Oltre il crinale delle alpi ticinesi, si entra nelle terre del Reno. D’improvviso la solarità meridionale lascia il passo ad un’atmosfera misteriosa. Miti pagani, leggende popolari, storie sapienziali affollano la vita di questo piccolo mondo alpino, dove senza una chiara distinzione geografica si parlano diverse lingue e si professano 2 religioni. Che sia la presenza del grande fiume che qui inizia il suo percorso di oltre 1300km a suscitare tale aura di separatezza? Ma parlando di strade è proprio dopo Thusis che la valle dà il meglio di se stessa, proprio dove sembra interrompersi e le pareti si compattano in un sipario minerale apparentemente senza soluzione di continuità.
Ma in realtà una crepa c’è ed è proprio lì che il fiume, spumeggiando, si insinua. Qui l’ingegno e la perseveranza dell’uomo hanno costruito un miracolo ingegneristico, tracciando una strada impossibile, detta Via Mala, per l’infinita serie di disgrazie, valanghe, frane, inondazioni che l’hanno colpita fin dal suo nascere nel 1473. Oggi non è più frequentata se non per scopi ed emozioni  turistiche, sostituita da un nastro di moderni tunnel che perforano la montagna e che ne salvaguardano bellezza e spettacolarità. Fin all’altro ieri dire Via Mala evocava un mito della viabilità europea: i suoi 3 ponti letteralmente lanciati da una parta all’altra di una forra spettrale larga una trentina di metri ma alta qualche centinaio, costruiti tra il 1738 ed il 1834, con le sue cronache di morte segnarono profondamente l’immaginario dei secoli passati. E dire che non appena si esce dalla gola il panorama torna a farsi amabile, abbracciato da monti non troppo severi e disseminato di villaggi ameni.
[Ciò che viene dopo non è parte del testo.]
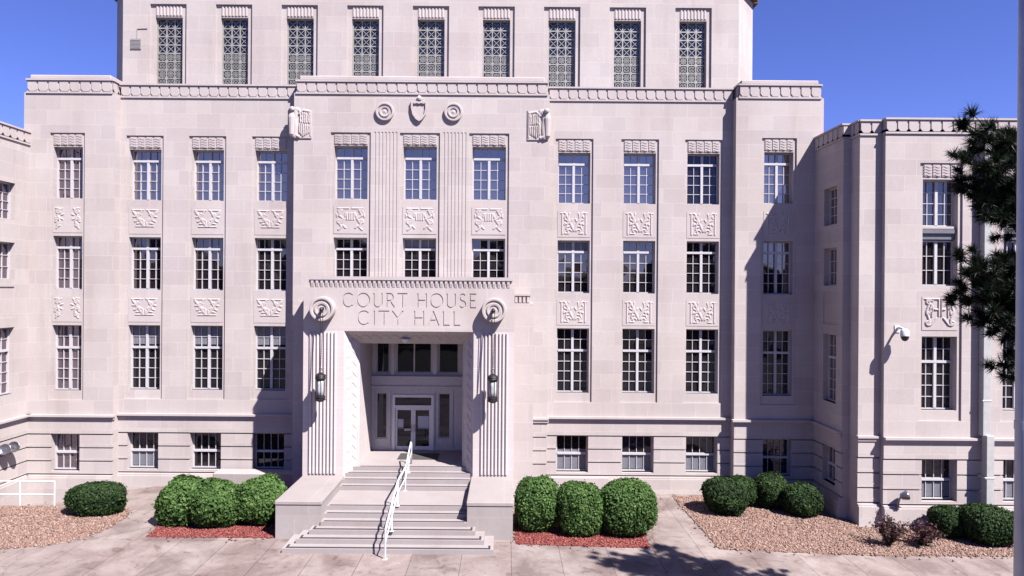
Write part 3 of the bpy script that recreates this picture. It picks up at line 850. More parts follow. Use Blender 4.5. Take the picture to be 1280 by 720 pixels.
# --- wings
WY = -3.95
SXL, SXR = -20.70, 13.40
def side_wing(sx, kind, s):
    mp = mapper(kind, sx)
    y0, y1 = -3.0, .3
    rects = base_rects(y0, y1)
    c, w = -1.9, 1.15
    for z0, z1 in ((11.5, 13.05), (9.0, 10.55), (4.2, 7.0), (.86, 2.38))[:4 if s > 0 else 3]: rects.append((c-w/2, c+w/2, z0, z1, .36))
    rects.append((c-w/2, c+w/2, 7.4, 8.7, .04))
    bm = BM(); relief(bm, (y0, y1), (ZB, 15.0), rects, mp[0]); part('wall', bm, M_WALL)
    for z0, z1, lo, hi in ((11.5, 13.05, 4, 0), (9.0, 10.55, 3, 0), (4.2, 7.0, 4, 2), (.86, 2.38, 1, 1))[:4 if s > 0 else 3]:
        window(c, z0, w, z1-z0, lo, hi, mp, .24, leaves=1, cols=3, variant=100+int(z0), gmat=M_GLASSB if s < 0 else None)
    bm = BM()
    for a, b2, c0, c1 in ((-.17, .02, BELT[1]-.09, BELT[1]), (-.075, .02, BELT[0], BELT[1]-.092)):
        p, q = mp[0](y0, 0, a), mp[0](y1, 0, b2); box(bm, min(p[0],q[0]), max(p[0],q[0]), y0, y1, c0, c1)
    part('belt_course', bm, M_TRIM)
    frieze(y0, -.4, 14.9, 15.37, mp, back=.5)
side_wing(SXR, 'left', 1); side_wing(SXL, 'right', -1)

def wing_front(s):
    pier0, pier1 = (13.70, 14.56) if s > 0 else (-21.86, -21.0)
    far = 27.0 if s > 0 else -34.0
    # corner pier
    rp = base_rects(pier0, pier1)
    bm = BM(); relief(bm, (pier0, pier1), (ZB, 15.0), rp, mapper('front', -3.70)[0], edge=1.2); part('wall', bm, M_WALL)
    a, b2 = (pier1, far) if s > 0 else (far, pier0)
    rects = base_rects(a, b2)
    cols = (16.72, 19.85, 23.2) if s > 0 else (-24.0, -27.2, -30.4)
    lint, wa, wb_ = (13.19, 13.68), (11.30, 13.10), (9.0, 10.76)
    for c in cols:
        w = 1.36
        rects.append((c-.82, c+.82, SB, lint[1]+.04, .065))
        for z0, z1 in ((wb_[0], wa[1]), W1): rects.append((c-w/2, c+w/2, z0, z1, .44))
        rects.append((c-w/2, c+w/2, WB[0], WB[1], .44))
    bm = BM(); relief(bm, (a, b2), (ZB, 15.0), rects, mapper('front', WY)[0], edge=.9); part('wall', bm, M_WALL)
    mp = mapper('front', WY)
    for i, c in enumerate(cols):
        carved_lintel(c, lint[0], 1.36, lint[1]-lint[0], mp, .065)
        window(c, wa[0], 1.36, wa[1]-wa[0], 4, 0, mp, .36, variant=120+i, gmat=M_GLASSM)
        window(c, wb_[0], 1.36, wb_[1]-wb_[0], 3, 0, mp, .36, variant=124+i, gmat=M_GLASSL)
        window(c, W1[0], 1.36, W1[1]-W1[0], 4, 2, mp, .36, variant=128+i, gmat=M_GLASSL)
        window(c, WB[0], 1.36, WB[1]-WB[0], 1, 1, mp, .36, leaves=1, cols=4, variant=132+i, gmat=M_GLASSL, blind=(.06, .42))
        carved_panel(c, 7.29, 1.37, 1.29, 'wing', mp, .06, .045)
        bm = BM(); box(bm, c-.67, c+.67, WY+.22, WY+.5, 10.80, 11.02); box(bm, c-.675, c+.675, WY+.14, WY+.4, 11.03, 11.19); part('spandrel', bm, M_METALBAND)
    bm = BM()
    box(bm, a, b2, WY-.17, WY+.02, BELT[1]-.09, BELT[1]); box(bm, a, b2, WY-.075, WY+.02, BELT[0], BELT[1]-.092)
    box(bm, pier0-.05, pier1+.001, -3.83, -3.6, BELT[1]-.088, BELT[1]-.002); box(bm, pier0-.03, pier1+.001, -3.775, -3.6, BELT[0]+.002, BELT[1]-.094)
    part('belt_course', bm, M_TRIM)
    frieze(a, b2, 14.9, 15.37, mp, back=.8); frieze(pier0, pier1, 14.88, 15.35, mapper('front', -3.70), back=1.0)
    k = mapper('left' if s > 0 else 'right', 13.70 if s > 0 else -21.0)
    frieze(-3.68, -2.9, 14.88, 15.345, k, back=.5)
    x0, x1 = (14.0, far) if s > 0 else (far, -21.3)
    slab('roof', x0, x1, -3.5, 8.0, 15.0, 15.2, M_ROOF)
    slab('light_block_core', (13.45 if s > 0 else far), (far if s > 0 else -20.75), .31, 8.0, ZB, 15.02, M_WALL)  # unseen solids added inside the hollow wing to block light
    slab('light_block_core', *( (14.3, far) if s > 0 else (far, -21.6)), -3.30, .30, ZB, 14.98, M_WALL)
wing_front(1); wing_front(-1)
slab('light_block_core', -20.6, 13.5, .62, 8.0, ZB, 17.28, M_WALL)  # unseen filler behind the facade shell, added to stop light leaking through

# downpipe
bm = BM()
box(bm, 18.18, 18.47, WY-.30, WY-.02, 3.3, 15.0); box(bm, 18.22, 18.51, WY-.46, WY-.16, -.30, 3.34)
for z in (12.4, 8.2, 4.6, 1.7): box(bm, 18.15, 18.53, WY-.31 - (.16 if z < 3 else 0), WY-.01, z, z+.07)
bevel_all(bm, .012); part('downpipe', bm, M_PIPE)

# --- tower
TY = 4.6
TX0, TX1, TC = -19.45, 11.70, -3.88
tw = [TC + 3.32*k for k in range(-4, 5)]
rects = []
for c in tw:
    rects.append((c-.92, c+.92, 17.0, 23.06, .10)); rects.append((c-.69, c+.69, 18.9, 22.42, .40))
bm = BM(); relief(bm, (TX0, TX1), (17.2, 24.1), rects, mapper('front', TY)[0]); part('wall', bm, M_TOWER)
bm = BM()
ring = [(TX0, TY+.001), (TX0-1.35, TY+1.9), (TX0-1.35, TY+16), (TX1+1.35, TY+16), (TX1+1.35, TY+1.9), (TX1, TY+.001)]
v0 = [bm.verts.new((x, y, 17.2)) for x, y in ring]; v1 = [bm.verts.new((x, y, 24.1)) for x, y in ring]
for i in range(5): bm.faces.new((v0[i], v0[i+1], v1[i+1], v1[i]))
bm.faces.new(v1)
part('wall', bm, M_TOWER)
bm = BM()
for (ax, ay), (bx_, by) in zip(ring, ring[1:] + ring[:1]):
    A, C2 = Vector((ax, ay)), Vector((bx_, by)); d = (C2-A).normalized(); nn = Vector((-d.y, d.x))
    prism(bm, [(0, 0)], lambda p, t: (0, 0, 0), 0, 0) if False else None
    L = (C2-A).length
    q = [A+nn*-.03, C2+nn*-.03, C2+nn*.3, A+nn*.3]
    lo = [bm.verts.new((p.x, p.y, 24.1)) for p in q]; hi = [bm.verts.new((p.x, p.y, 24.32)) for p in q]
    bm.faces.new(lo[::-1]); bm.faces.new(hi)
    for i in range(4): bm.faces.new((lo[i], lo[(i+1) % 4], hi[(i+1) % 4], hi[i]))
part('tile_coping', bm, M_TILE)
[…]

La Svizzera è uno dei più grandi produttori di formaggio al mondo. La qualità dei suoi prodotti appartiene al gotha dell’arte casearia, con una tradizione che dura da oltre 700 anni. Uno dei piatti principale per le degustazione di alcuni formaggi è senza dubbio la raclette: il nome di questa specialità deriva dal verbo francese racler, che significa, raschiare, grattare. Anche se oggi si utilizzano le apposite vaschette da inserire nel forno per ottenere le porzioni individuali, un tempo la cosa più laboriosa ma anche, assicurano i virutosi della tradizione che ancora la fanno a mano, di grande soddisfazione e sicuro godimento. La forma di formaggio, che deve essere di gusto vigoroso, aromatico e piccante, va dimezzata e la superficie appena tagliata va posta davanti al fuoco fin quando comincia a fondere. A questo punto con un coltello si raschia il formaggio ammorbidito e lo si pone sul piatto riscaldato sopra le patate bollite con la buccia assieme a cipolline e cetriolini sottoaceto. L’operazione procede di piatto in piatto fin quando si arriva alla crosta della forma, chiamata “religieuse”: arrostita e croccante, è un boccone prelibato. Oltre al profumo invitante ad all’inimitabile sapore di pane intriso nella crema fumante, poco si sa di quello che bolle nel “caquelon”, il pentolino della “fondue”, se non che si tratta di formaggio fuso. Le ricette naturalmente variano da valle a valle ed ogni cuoca la prepara a casa, secondo in consigli di mamme e nonne. La più classica? Nel pentolino, sfregato con l’aglio, si mettono a fondere tre parti di Gruyere ed una di Emmental, con l’aggiunta di un cucchiaio di fecola od amido, 3 decilitri di vino bianco, succo di limone, pepe e noce moscata.



Colpo d’occhio                                
Sicuramente non esiste un altro paese al mondo, in proporzione agli abitanti, con una rete ferroviaria così vasta e ben strutturata. Fin dall’800, gli svizzeri hanno puntato sul sistema dei trasporti su rotaie, nonostante avessero decisamente un territorio poco adatto. Uno dei viaggi ferroviari più belli al mondo è quello che attraversa tutte le alpi dal fondovalle di Tirano, al confine italo-svizzero, fino al ghiacciaio del Gornergrat, ai piedi del Monte Rosa. Il percorso completo richiede 3 cambi di treno ed almeno 2 giorni di viaggio, ma il panorama  e le arditezze tecniche lasciano con il fiato sospeso in ogni stagione.